Masters Project

Summary: In a number of recent experiments, experimentalists have imaged the electron flow through a Quantum Point Contact in a Two-Dimensional Electron Gas at low temperature by a special technique of imaging called Scanning Probe Microscopy[M.A.Topinka,R.M.Westervelt and E.J.Heller, Physics Today 56, 12(2003)]. Some fascinating and novel features of their experiments are conductance quantization in units of 2e^2/hbar,where e is the electronic charge and hbar is Planck’s constant, branching and coherence behaviors of electron flow over the entire scanned region. But no analytical connection was made between the image and the electron flow.
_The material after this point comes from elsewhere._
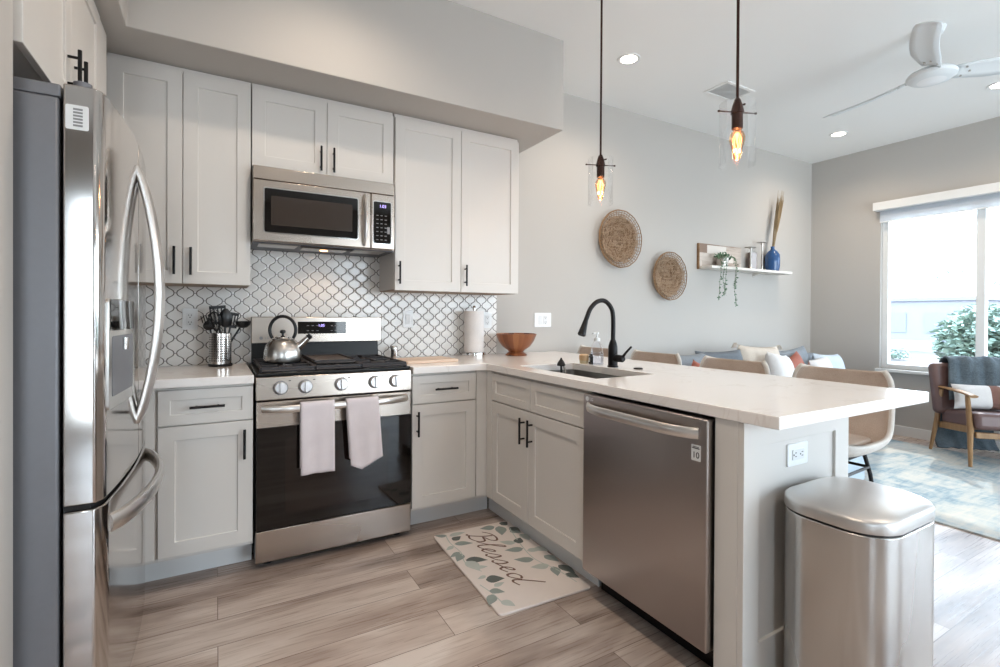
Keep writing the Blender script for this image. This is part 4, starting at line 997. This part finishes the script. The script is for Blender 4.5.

In this work, our focus is to develop a theoretical understanding of electron flow through a Quantum Point Contact in a Two-Dimensional Electron Gas and reconstruct the figure that model the data generated in the experiment. In order to accomplish that we model a Quantum Point Contact as a dipole source at the origin in the role of a Scanning Probe Microscope tip, at temperature 0 K. In an ideal case with no disorder, we have found that the variation of total current due to a two-dimensional attractive delta potential is proportional to the unperturbed charge density at the delta potential position. Then we include the disorder in the analysis, which alters the proportionality from charge density to charge amplitude.